With that Davina appears next to the bar in a garish blond wig, exaggerated makeup and a black sequin jacket. Her intro music begins, it’s all show tunes and I instantly relax. I freaking love show tunes.

Davina makes for the stage. ‘Now I do swear a lot. So if anyone is easily offended I suggest you fuck off ‘, she begins.

The set is a riot; an intoxicating blend of observational comedy, filthy jokes and cabaret songs. When it finishes Davina beckons me up to her dressing room (a hotel bedroom) for a chat. I watch her take off her wig, bra and make up; scrubbing away Davina and changing into jeans.

‘Is drag your full time job?’

‘Yes darling, I work as a drag act four to five nights a week. It’s a bit daunting because you have a little bit to drink so you have to watch your health’, she pats her round belly and raises an eyebrow. ‘But I love it. Wouldn’t want to do anything else’.

‘Do you feel different when you take your make up off?’

‘No, I don’t feel any different in drag or out of drag. I used to but not anymore. We don’t dress as women, you see, we dress as drag queens. I look like a parody of a drag queen really, like a pantomime dame’.

‘Do you enjoy dressing in drag?’

‘Not at all. I hate dressing as a woman. Hate it. But I love the show. The gays wouldn’t accept you as a man doing jokes. They want a drag queen. The audience like you being camp with them’ – she winks at me – ‘because we all like a bit ’a camp’.

Now fully Dave again, we head to the Queens arms together to watch Lola Lasagne’s show. Lola has a very powerful, pitch perfect voice and I am continually impressed with the talent of these performers.

The following evening I have a drink with Jason Sutton (alter ego: Miss Jason). He buys me a pint and we sit in the corner for a chat.

‘I’ve been going now for 17 years this August’ he begins.

‘What did you do before drag?’

‘I worked in the House of Lords, as a researcher and constituency officer’ – he makes a bet-you-weren’t-expecting-that face – ‘I was also the youngest county councillor in the country, elected at 21’.

‘The essence of drag is disappearing’, he tells me. ‘The young ‘uns coming up through now are more female impersonators’.

‘Why is it changing?’

‘I think one of the reasons is to do with how much gays have moved on in the last seven or eight years. Now we can go anywhere we like. We can be as camp as we like and get away with it. So our scene is disappearing. And as our community has moved on, it has become more popular on the telly – Graham Norton, Alan Carr, Paul O’Grady – so there is less demand to have the outrageous camp on stage’.

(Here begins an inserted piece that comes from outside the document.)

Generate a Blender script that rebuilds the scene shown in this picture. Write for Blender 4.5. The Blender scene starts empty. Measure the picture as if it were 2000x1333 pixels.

I ask him how he thinks his act will need to evolve for him to stay on top.

‘Well, I’m doing a bit of work as a man soon, stand up comedy. I hope the stand up grows because I am desperate to get on the telly’.

‘Are you nervous about performing as a man?’

‘Yes. I shall wear these glasses (holds up thick framed red glasses), because I won’t have my makeup, the wig, the frock, and the jewellery. It’s all armour you see dear. Emotionally, dressing in drag is fantastic, because it brings me fun. But physically it’s a nuisance – squeezing myself into tights and spanks, tucking my old man away and all that business’.

It’s time for Jason to go up to his dressing room and transform into Miss Jason. I picture yesterday’s experience of Davina’s dressing room in rewind. Before he goes I have time for one last question.

‘Why do you want to be on the TV?’

He pauses for a few seconds and then grins, ‘Because I’m an attention seeking poofter darling!’